Narrated by the neighbor boys, still obsessed with the Lisbon girls who committed suicide 25 years earlier. I finally watched this because Coppola has a new movie in Cannes this week… I’d skipped it when it came out, because I was busy watching boy movies like Fight Club and Sleepy Hollow and Wild Wild West and 8mm. Heard it was good, meant to catch up with it, just another movie on the must-see list, never realizing it’s a stone-cold masterpiece, and now I want to watch it 100 more times.
And so we started to learn about their lives. Coming to hold collective memories of times we hadn’t experienced, we felt the imprisonment of being a girl – the way it made your mind active and dreamy, and how you ended up knowing what colors went together. We knew that the girls were really women in disguise, that they understood love and even death, and that our job was merely to create the noise that seemed to fascinate them. We knew that they knew everything about us, and that we couldn’t fathom them at all.
The Lisbon Girls: youngest Cecilia (the first to attempt suicide, and later, the first to succeed) is Hanna Hall (young Robin Wright in Forrest Gump, Michael Myers’s older sister in the bad Halloween). Lux gets the most screen time, because she is Kirsten Dunst. Older Bonnie is Chelse Swain (The Mangler 2), then Mary is AJ Cook (Final Destination 2, Wishmaster 3), and oldest Therese (Leslie Hayman).
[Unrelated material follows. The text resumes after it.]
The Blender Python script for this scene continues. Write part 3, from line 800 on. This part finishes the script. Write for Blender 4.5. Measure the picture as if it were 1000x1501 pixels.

Their parents Kathleen Turner and James Woods seem protective, but not unreasonably strict, at least not until they pull all the girls out of school and order them to destroy their rock LPs after Lux stays out all night with prom date Josh Hartnett… things go downhill quickly after that.
The girls:
The parents:
Coppola does her Marie Antoinette thing, with perfect period costume design, gorgeous grainy photography, lively performances and good music, whether period-appropriate or not (Sloan songs, Air score). What I never would’ve guessed is that this movie is partly a comedy, and frequently hysterical. Doesn’t appear to have been taken very seriously at the time, only winning awards from MTV and a Casting Society, but it made the Cahiers top ten, at least.
The boys play them music over the phone:
Manilazic on letterboxd:
The boys keep on looking for clues as to what pushed Cecilia to suicide, but end up collecting objects belonging to the girls that only aggrandize their mythology: their answer is right under their noses, but their blossoming teenage male minds can’t see it. Even though the girls themselves attempt to communicate with their worshipers several times, they are always met with nothing but a blind fascination. Too mystified by the women in those girls and by the changes they see in all things as they grow up, the boys can’t connect with the Lisbon girls as human beings and see that they need help.